Hellraisers Journal – Friday December 27, 1918
New York, New York – Jack Reed & Art Young on Second Masses Trial

From The Liberator of December 1918:

-Defense Attorney Seymour Stedman by Art Young

2nd Masses Trial Oct, Stedman by Art Young, Liberator p4, Dec 1918

SEYMOUR STEDMAN, attorney for the defense, in his eloquent summing up, referred as follows to the fact that the Masses editors asked an injunction compelling the Post Office to mail the very magazine for publishing which they were later indicted:

Do men who are committing a crime go into a Federal Court and face a District Attorney and ask the privilege of continuing it? A strange set of burglars! A strange set of footpads! A strange set o smugglers! A strange set of criminals! I ask Mr. Barnes to tell you when before in his experience, men in the City of New York came in and filed an appeal, opening all their proof and all their evidence and all their testimony and said, “if the Court please, we insist on the right to continue this deep, dark, infamous conspiracy, and have it sanctified by an advocate of the United States Court.” History finds no parallel that I know of in any criminal procedure which has ever taken place.
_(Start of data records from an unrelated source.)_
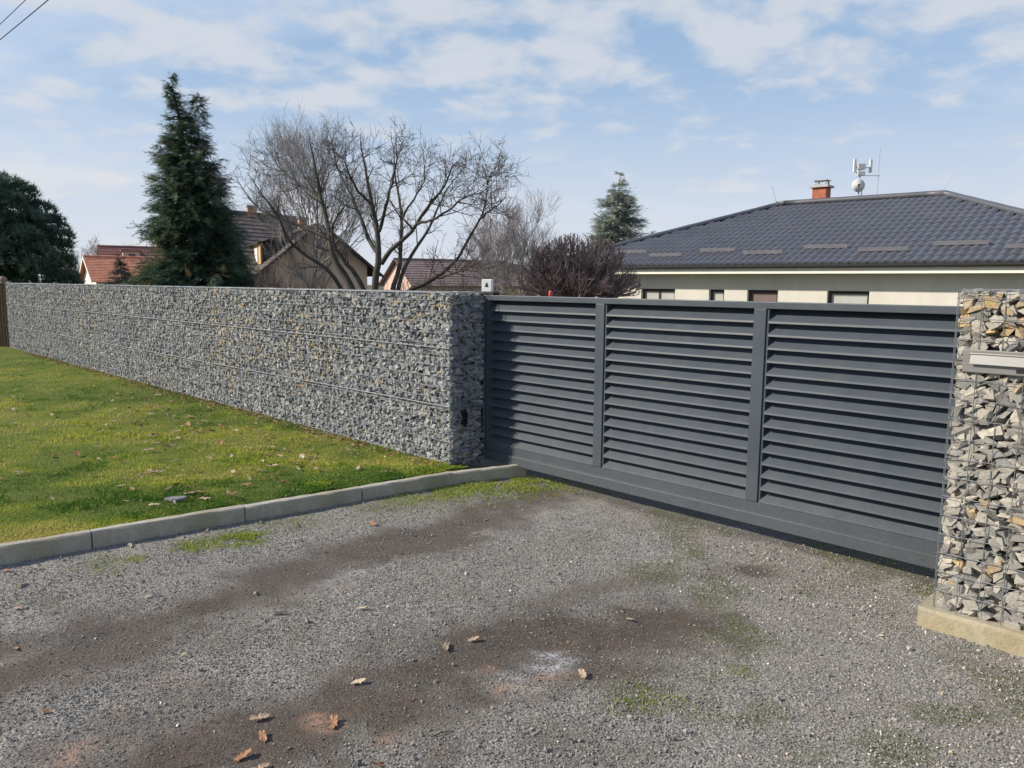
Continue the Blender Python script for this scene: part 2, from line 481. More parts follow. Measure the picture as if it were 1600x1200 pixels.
M_winframe = simple('brown_window_frame', (0.045, 0.036, 0.032), 0.5, 0.1)
M_wf_white = simple('white_window_frame', (0.75, 0.75, 0.73), 0.5, 0.05)
def glass(name, c, rough=0.06):
    m = NM(name, rough, spec=0.7)
    m.color(m.mix(m.rng(m.noise(1.3, 3), 0.35, 0.7), tuple(x * 0.7 for x in c), c))
    return m.m
M_glass = glass('dark_window_glass', (0.05, 0.055, 0.06))
M_blind = simple('pale_window_pane', (0.42, 0.43, 0.40), 0.7, 0.08, 3)  # flat pale colour for the window panes
M_blind_b = simple('brown_roller_blind', (0.17, 0.125, 0.115), 0.7, 0.08, 3)
M_brick_red = simple('red_chimney_brick', (0.40, 0.135, 0.085), 0.9, 0.25, 14, bump=0.3)
M_brick_or = simple('orange_brick', (0.42, 0.24, 0.16), 0.9, 0.25, 10, bump=0.3)
M_slate = simple('brown_slate', (0.115, 0.098, 0.092), 0.85, 0.35, 3.5, bump=0.3)
M_slate_d = simple('dark_felt', (0.048, 0.046, 0.050), 0.85, 0.25, 3.5, bump=0.2)
M_mauve = simple('mauve_brown_tile', (0.25, 0.18, 0.165), 0.9, 0.2, 2.2, bump=0.2)
M_terra = simple('terracotta_tile', (0.60, 0.25, 0.15), 0.9, 0.2, 2.5, bump=0.2)
M_maroon = simple('maroon_tile', (0.22, 0.10, 0.085), 0.9, 0.2, 2.2, bump=0.2)
M_yellow_trim = simple('yellow_trim', (0.62, 0.46, 0.22), 0.7, 0.1)
M_mortar = simple('grey_concrete_cap', (0.42, 0.41, 0.39), 0.9, 0.15, bump=0.2)
M_brush = simple('dark_brushwood', (0.105, 0.066, 0.040), 0.95, 0.45, 18, bump=0.5, sc=(6, 6, 0.6))
M_red = simple('red_plastic', (0.62, 0.06, 0.05), 0.5, 0.05)
M_cable = simple('power_cable', (0.03, 0.03, 0.035), 0.6, 0.1)
M_galv = simple('galvanised_steel', (0.50, 0.51, 0.52), 0.45, 0.12, metal=0.5)
M_ant = simple('antenna_housing', (0.66, 0.66, 0.63), 0.5, 0.08)

# ================================================================ THE GROUND
KD = np.array([0.8025, 0.5966]); KP = np.array([0.5966, -0.8025])      # along the kerb, and across it to the drive
K0 = np.array([-3.22, 4.665])
def kab(x, y):
    return (x - K0[0]) * KD[0] + (y - K0[1]) * KD[1], (x - K0[0]) * KP[0] + (y - K0[1]) * KP[1]
def wall_n(x, y):
    return (x - A[0]) * N[0] + (y - A[1]) * N[1]
def wall_s(x, y):
    return (x - A[0]) * U[0] + (y - A[1]) * U[1]

# land: one sheet to the horizon, falling away behind the wall
def land_z(x, y):
    n = wall_n(x, y)
    return -0.06 - 0.50 * sstep(0.8, 6, n) - 0.6 * sstep(8, 40, n) - 0.6 * sstep(40, 90, n)
g = np.unique(np.concatenate([np.linspace(-30, 30, 61), np.linspace(30, 120, 25), -np.linspace(30, 120, 25), np.linspace(120, 900, 9), -np.linspace(120, 900, 9)]))
gx, gy = np.meshgrid(g, g, indexing='ij')
gz = land_z(gx, gy) + 0.03 * (fbm(gx, gy, 0.3, 5) - 0.5)
def grid_faces(nx, ny):
    i, j = np.meshgrid(np.arange(nx - 1), np.arange(ny - 1), indexing='ij')
    a = i * ny + j
    return np.stack([a, a + ny, a + ny + 1, a + 1], axis=-1).reshape(-1, 4)
tag(add('ground', make_mesh('ground', np.stack([gx, gy, gz], -1).reshape(-1, 3), grid_faces(len(g), len(g)), [M_field], smooth=True)),
    'rough grassy ground sloping away behind the wall', kind='structure')

# gravel drive
def seg_dist(x, y, pts):
    d = np.full(np.shape(x), 1e9)
    for (ax, ay), (bx, by) in zip(pts[:-1], pts[1:]):
        vx, vy = bx - ax, by - ay
        t = np.clip(((x - ax) * vx + (y - ay) * vy) / (vx * vx + vy * vy + 1e-9), 0, 1)
        d = np.minimum(d, np.hypot(x - ax - t * vx, y - ay - t * vy))
    return d
def gp(*pxs):
    return [tuple(on_ground(*q)[:2]) for q in pxs]
TRACK1 = gp((850, 772), (700, 822), (560, 860), (400, 915), (200, 985), (0, 1050), (-300, 1150))
TRACK2 = gp((1090, 965), (960, 985), (760, 1010), (640, 1070), (470, 1130), (300, 1200), (100, 1300))
TRACK3 = gp((1180, 885), (1000, 905), (820, 950))
def drive_masks(x, y):
    w1 = fbm(x, y, 2.3, 21); w2 = fbm(x, y, 7.0, 31); w3 = fbm(x, y, 0.9, 41)
    d1 = seg_dist(x, y, TRACK1); d2 = seg_dist(x, y, TRACK2); d3 = seg_dist(x, y, TRACK3)
    dirt_and_dark = np.maximum.reduce([0.92 * sstep(0.50, 0.04, d1 + 0.70 * (w1 - 0.5) + 0.45 * (w2 - 0.5)),
                              1.0 * sstep(0.52, 0.06, d2 + 0.62 * (w1 - 0.5) + 0.45 * (w2 - 0.5)),
                              0.6 * sstep(0.22, 0.02, d3 + 0.3 * (w1 - 0.5))])
    dirt_and_dark = np.clip(dirt_and_dark + 0.6 * sstep(0.53, 0.68, w1) * sstep(5.0, 2.8, y) * sstep(0.9, 0.0, x), 0, 1)
    n_ = wall_n(x, y); dirt_and_dark = np.maximum(dirt_and_dark, 0.75 * sstep(0.26, 0.44, n_ + 0.35 * (w2 - 0.5)))  # same mask also darkens the ground from the gate line inwards
    for px, py, rr_, a_ in ((1060, 962, .30, 1), (950, 985, .30, .95), (830, 1000, .28, .9), (700, 1030, .25, .85), (655, 1088, .16, 1), (1150, 888, .10, .9), (640, 850, .3, .6), (450, 905, .3, .6), (420, 1150, .28, .75), (300, 1110, .25, .5), (150, 1000, .3, .5)):
        c = on_ground(px, py)
        dirt_and_dark = np.maximum(dirt_and_dark, a_ * sstep(rr_ * 1.25, rr_ * 0.35, np.hypot((x - c[0]) * 0.75, y - c[1]) + 0.42 * (w1 - 0.5) + 0.22 * (w2 - 0.5)))
    clay = np.zeros_like(x); pale = np.zeros_like(x); moss = np.zeros_like(x)
    for px, py, r, a in ((500, 1110, .06, .8), (790, 1070, .07, 1), (840, 1050, .06, 1), (905, 1055, .05, .8), (760, 1040, .04, .5), (420, 1115, .05, .5), (180, 1105, .06, .6),
                         (110, 1170, .07, .6), (530, 920, .06, .4), (640, 1075, .05, .7), (790, 1078, .05, .8), (520, 1125, .05, .6), (600, 1150, .06, .4), (880, 1000, .08, .4), (260, 1060, .06, .4)):
        c = on_ground(px, py)
        clay = np.maximum(clay, a * sstep(r * 1.5, r * 0.2, np.hypot((x - c[0]) * 0.8, y - c[1]) + 0.10 * (w2 - 0.5)))
    clay = clay * (0.25 + 1.1 * sstep(.42, .62, fbm(x, y, 13, 55, 3)))
    for px, py, r, a in ((850, 1028, .10, 1), (800, 1052, .06, .8), (885, 1018, .06, .9), (760, 1058, .04, .7), (560, 893, .09, .7), (520, 905, .09, .5), (870, 800, .5, .22), (1050, 830, .6, .2)):
        c = on_ground(px, py)
        pale = np.maximum(pale, a * sstep(r * 1.5, r * 0.2, np.hypot((x - c[0]) * 0.8, y - c[1]) + 0.12 * (w2 - 0.5)))
    pale = pale * (0.2 + 1.1 * sstep(.40, .60, fbm(x, y, 10, 57, 3)))
    for px, py, r, a in ((370, 840, .14, 1), (300, 852, .10, .9), (160, 878, .16, .8), (215, 872, .07, .8), (1010, 1090, .13, 1), (960, 1100, .1, .8), (1150, 1045, .08, .8), (1190, 1110, .1, .7),
                         (700, 770, .3, .8), (790, 757, .35, .9), (610, 790, .25, .6), (1300, 850, .15, .5), (1120, 990, .12, .6), (1180, 1010, .1, .5), (470, 985, .07, .5), (60, 930, .08, .5), (1420, 880, .2, .6), (450, 815, .2, .5), (1260, 1180, .1, .6)):
        c = on_ground(px, py)
        moss = np.maximum(moss, a * sstep(r * 1.5, r * 0.2, np.hypot((x - c[0]) * 0.8, y - c[1]) + 0.22 * (w2 - 0.5)))
    moss = np.maximum(moss, 0.85 * sstep(0.55, 0.70, fbm(x, y, 3.1, 77)) * sstep(0.2, 1.0, x))
    return dirt_and_dark, clay, pale, moss
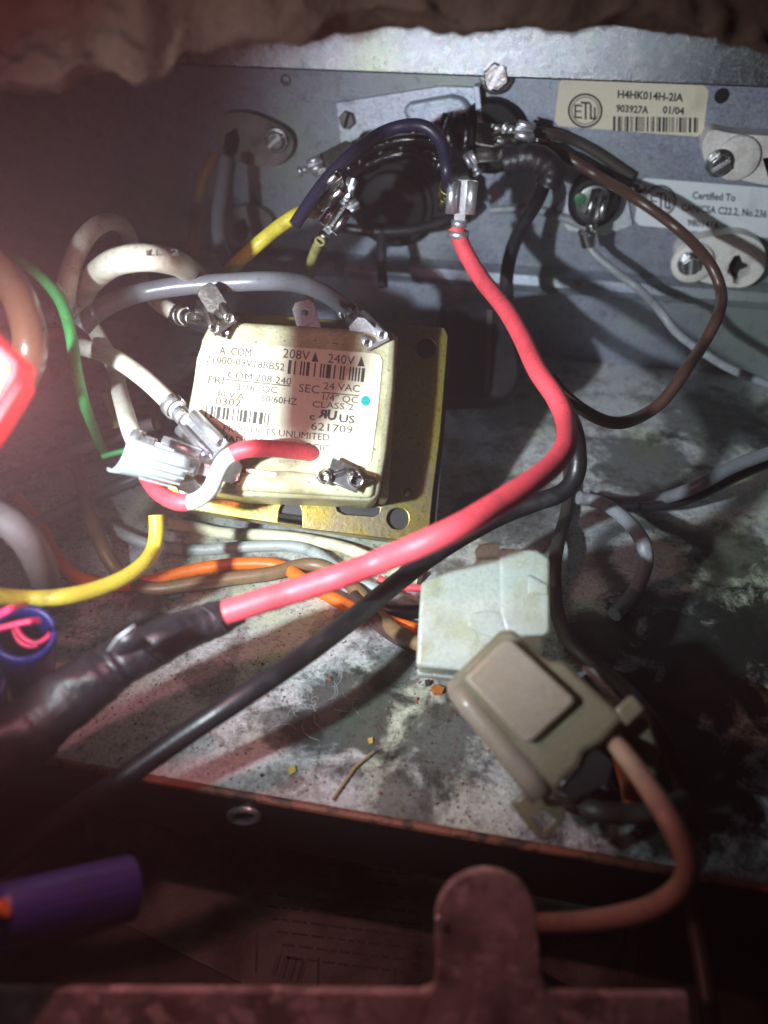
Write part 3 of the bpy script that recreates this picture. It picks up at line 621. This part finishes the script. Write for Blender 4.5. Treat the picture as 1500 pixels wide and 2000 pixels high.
wire('black_wire', 'dark wire curling out of the round corner of the front connector', [(1075, 1543, 36), (1110, 1565, 38), (1160, 1582, 40), (1220, 1588, 40), (1280, 1585, 40), (1330, 1560, 38)], 3.2, 'dbrown')
wire('orange_wire', 'orange stub showing inside the front connector', [(1210, 1480, 30), (1220, 1510, 32), (1228, 1535, 34), (1232, 1562, 34)], 2.9, 'orange')
# leads at the transformer
t, c = wire('dark_grey_wire', 'thick dark grey lead arching over the transformer to its upper right terminal', [(158, 640, 38), (185, 612, 38), (225, 588, 38), (270, 573, 37), (340, 560, 37), (430, 553, 37), (520, 549, 37), (580, 553, 36), (625, 568, 35), (660, 590, 34), (685, 612, 33)], 4.2, 'dgrey', parts=True)
faston(t, c[-1]-end_dir(c)*2, pt(738, 672, 1.5), 5.4, m='tinlit', barrel=2.4)
t, c = wire('white_wire', 'white lead making the rear tall loop at the upper left', [(130, 600, 36), (130, 560, 38), (143, 510, 38), (168, 462, 37), (200, 436, 35), (230, 436, 32), (252, 460, 29), (264, 500, 28), (276, 545, 30), (300, 582, 32), (335, 608, 33), (365, 622, 33)], 4.0, 'white', parts=True)
faston(t, c[-1]-end_dir(c)*2, pt(455, 640, 1), 5.4, m='tin', barrel=2.3)
t, c = wire('white_wire', 'fat white lead with faint print arching in front of the tall loop', [(128, 620, 40), (150, 590, 44), (180, 545, 48), (225, 512, 52), (285, 503, 53), (340, 512, 50), (378, 535, 44), (395, 555, 40)], 5.2, 'white', parts=True)
mb = MB(); q = 16*1; 
fw = plane(P(300, 500, 5.2*FPX/53-2.75), -FW); text(mb, 'LL 2', (286, 500), (350, 498), 12, fw); tag(build('printed_text', mb, 'inkgrey', t), kind='stuff')
faston(t, c[-1]-end_dir(c)*3, pt(440, 640, 3), 5.6, m='tin', barrel=2.7)
t, c = wire('white_wire', 'middle white lead slanting down to the lower left terminal', [(160, 678, 34), (190, 686, 35), (235, 706, 36), (285, 742, 36), (325, 780, 36), (350, 805, 36)], 3.9, 'white', parts=True)
faston(t, c[-1]-end_dir(c)*2, pt(425, 885, 5), 6.4, m='tinlit', barrel=2.4)
wire('white_wire', 'short white lead end poking out under the dark grey lead', [(182, 640, 30), (198, 668, 30), (215, 700, 30), (232, 745, 30)], 3.6, 'white')
t, c = wire('white_wire', 'steep white lead plugging into the clear sleeve', [(225, 720, 30), (232, 760, 32), (243, 800, 34), (255, 840, 36), (272, 878, 36)], 3.7, 'white', parts=True)
faston(t, c[-1]-end_dir(c)*2, pt(390, 905, 5), 5.4, m='tinlit', barrel=2.3)
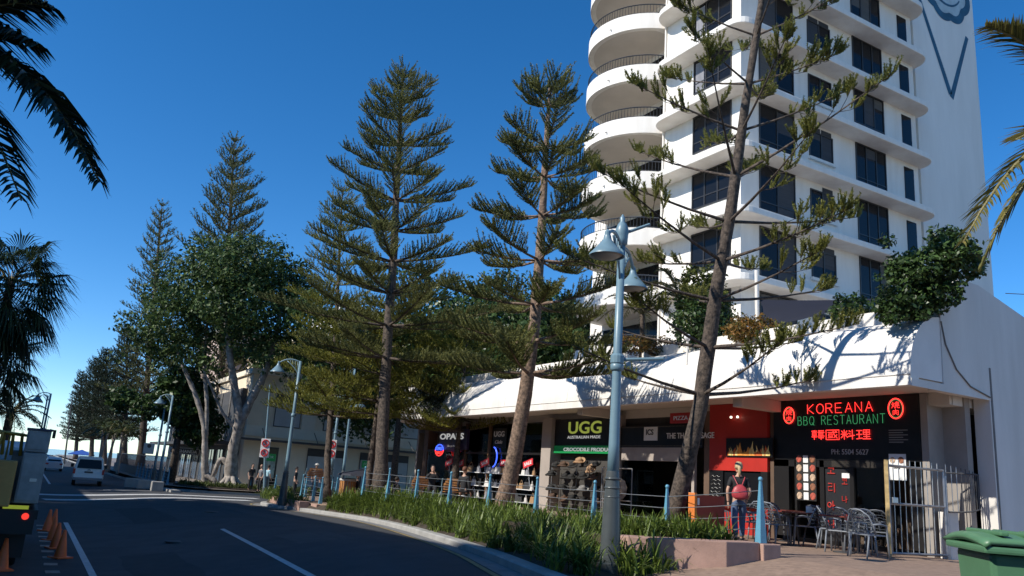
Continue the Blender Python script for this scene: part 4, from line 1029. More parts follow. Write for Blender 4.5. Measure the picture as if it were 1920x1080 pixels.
# dark background trees behind the podium
for i, (px, py, d, s, lab) in enumerate(((830, 650, 62, 4.2, 'dark leafy tree between the tall pine and the balcony tower'), (900, 640, 60, 4.6, 'dark rounded tree behind the awning middle'), (985, 645, 58, 4.3, 'dark tree behind the pine with separate tiers'), (760, 680, 60, 4.0, 'dark tree behind the tall pine'), (1065, 650, 52, 3.4, 'dark tree at the foot of the round balconies'), (690, 700, 70, 4.5, 'dark tree above the beige building'), (600, 690, 70, 4.0, 'dark tree behind the yellowish pine'), (345, 752, 61, 2.3, 'small leafy street tree in front of the charcoal shops'))):
    p = at(px, py, d); base = Vector((p.x, p.y, .5)); hz = p.z-.5
    bl = [(0, 0, hz, s, s, s*.75)] + [(r_.normal()*s*.8, r_.normal()*s*.8, hz+r_.normal()*s*.45, s*.5, s*.5, s*.42) for _ in range(9)] + [(r_.normal()*s*.5, r_.normal()*s*.5, hz-s*.8, s*.6, s*.6, s*.6) for _ in range(2)]
    b_ = bush('leafy_tree', lab, 'tree', base, bl, 15000, .34, DKL, 80+i, stem=False)
    MB().tube([(0, 0, 0), (0, .1, hz*.5), (0, 0, hz)], [.3, .25, .12], 8).build('trunk', BARK, b_, smooth=True)
# podium roof planting
def podium(px, py, d): return at(px, py, d)
ROOFZ = 6.55
for i, (px, py, d, blobs, n, sz, m, lab, nm) in enumerate((
    (1235, 660, 23, [(0, 0, .9, .9, .9, .9), (.6, .2, .7, .7, .7, .6), (-.6, .1, .8, .7, .7, .7), (.1, .1, 1.6, .6, .6, .5)], 5200, .11, DKL, 'dark green shrub on the awning roof beside the lamp arm', 'shrub'),
    (1290, 640, 24, [(0, 0, 1.4, .8, .8, 1.3), (.5, 0, .8, .6, .6, .7)], 3600, .13, YGL, 'tall yellow green shrub on the awning roof behind the leaning pine', 'shrub'),
    (1385, 645, 22, [(0, 0, .35, .75, .6, .45), (-.6, 0, .3, .5, .5, .35), (.6, 0, .25, .45, .4, .3)], 4200, .085, leafmat('croton_leaves', (.30, .13, .03), (.04, .07, .012), .2, 3.5), 'orange flowering shrub on the roof edge right of the leaning trunk', 'shrub'),
    (1190, 690, 25, [(0, 0, .3, .9, .5, .35), (-1.2, 0, .25, .7, .5, .3), (1.0, 0, .3, .6, .5, .3)], 3600, .08, leafmat('croton_leaves', (0, 0, 0), (0, 0, 0)), 'low reddish hedge on the awning roof left of the lamp arm', 'hedge'),
    (1565, 620, 19.5, [(0, 0, .45, .5, .5, .5), (.4, 0, .35, .4, .4, .4)], 2400, .10, DKL, 'small bush on the roof under the shade sail', 'bush'),
    (825, 745, 36, [(0, 0, .2, 1.2, .8, .7), (.8, 0, -.4, .8, .6, .8), (-.3, 0, -.5, .6, .5, .6)], 6000, .10, leafmat('grey_green_leaves', (.09, .115, .06), (.02, .03, .016), .2, 1.5), 'grey green creeper hanging over the awning edge', 'shrub'))):
    p = podium(px, py, d); p.z = ROOFZ if i != 5 else p.z; p.x = max(p.x, 17.0) if i != 5 else p.x
    bush(nm, lab, nm, p, blobs, n, sz, m, 200+i, stem=i != 5)
p = at(1735, 560, 17.5)
bl = []
for (px, py, dd, s) in ((1680, 570, 0, .42), (1700, 520, .2, .40), (1740, 500, 0, .45), (1790, 470, -.2, .42), (1810, 500, 0, .36), (1760, 550, 0, .42), (1720, 570, .1, .40), (1690, 500, .3, .34), (1770, 450, .2, .34), (1670, 585, 0, .3)):
    q = at(px, py, 17.3+dd)-p; bl.append((q.x, q.y, q.z, s*1.1, s*1.1, s*.9))
    for _ in range(3): bl.append((q.x+r_.normal()*s*.8, q.y+r_.normal()*s*.8, q.z+r_.normal()*s*.7, s*.4, s*.4, s*.35))
tb = bush('leafy_tree', 'glossy small tree growing over the right end of the awning roof', 'tree', p, bl, 9000, .11, DKL, 300, stem=False)
mb = MB()
for q in bl[::4]: mb.tube([(at(1712, 598, 17.6)-p), Vector((q[0]*.5, q[1]*.5, q[2]*.5-.1)), Vector(q[:3])], [.05, .035, .012], 5)
mb.build('stems', BARK, tb, smooth=True)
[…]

-John Reed on Second Masses Trial

About the Second Masses Trial

by John Reed

IN the United States political offenses are dealt with more harshly than anywhere else in the world. In the amendment to the Espionage Act [the Sedition Act] it is made a crime equivalent to manslaughter to “criticize the form of government.” The sentences in Espionage cases run anywhere from ten to twenty years at hard labor, with fines of thousands of dollars.